When a defendant claims he was afforded ineffective assistance of counsel, he must make the following showing. First, he must show counsel's performance was so deficient that it was as if counsel was not functioning as `counsel' guaranteed by the Sixth Amendment. Second, the defendant must show that counsel's performance prejudiced him to the extent that he was denied a fair trial. Lawrence v. State (1984), Ind., 464 N.E.2d 1291, 1294, citing Strickland v. Washington (1984), 466 U.S. 668, 104 S.Ct. 2052, 80 L.Ed.2d 674. Turner has not carried his burden in this case.

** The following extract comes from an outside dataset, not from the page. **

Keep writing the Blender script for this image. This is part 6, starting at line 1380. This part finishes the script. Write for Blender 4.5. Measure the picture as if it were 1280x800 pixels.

Counsel's performance in this case was not deficient merely because he urged Turner to plea bargain. Counsel sought to suppress the physical test results, but the trial court denied the motion. Failure to prevail on an issue does not show incompetency of counsel. Powell v. State (1982), Ind., 440 N.E.2d 1114, 1118. As we stated in Issue I, the trial court had jurisdiction over Turner so objection by counsel would have brought him no relief. The hearsay testimony Turner complains of was not inadmissible hearsay because the declarants were available at trial and subject to cross-examination. Patterson v. State (1975), 263 Ind. 55, 58, 324 N.E.2d 482, 484-84. Furthermore, the same evidence was in the record from other witnesses and was therefore cumulative. Evidence which is merely cumulative is not *548 grounds for reversal. Watkins v. State (1984), Ind., 460 N.E.2d 514, 515. Finally, Turner has not shown us how he was prejudiced in any way by counsel's failure to strike a juror with a D.U.I. charge pending in another court. His claim of prejudice is based on speculation. Bare assertions of error are not available for review. See Wagner v. State (1985), Ind. 474 N.E.2d 476, 486. Since Turner has failed to carry his burden, there is no error here.
The trial court is affirmed.
SHEPARD, C.J., and DeBRULER, GIVAN and DICKSON, JJ., concur.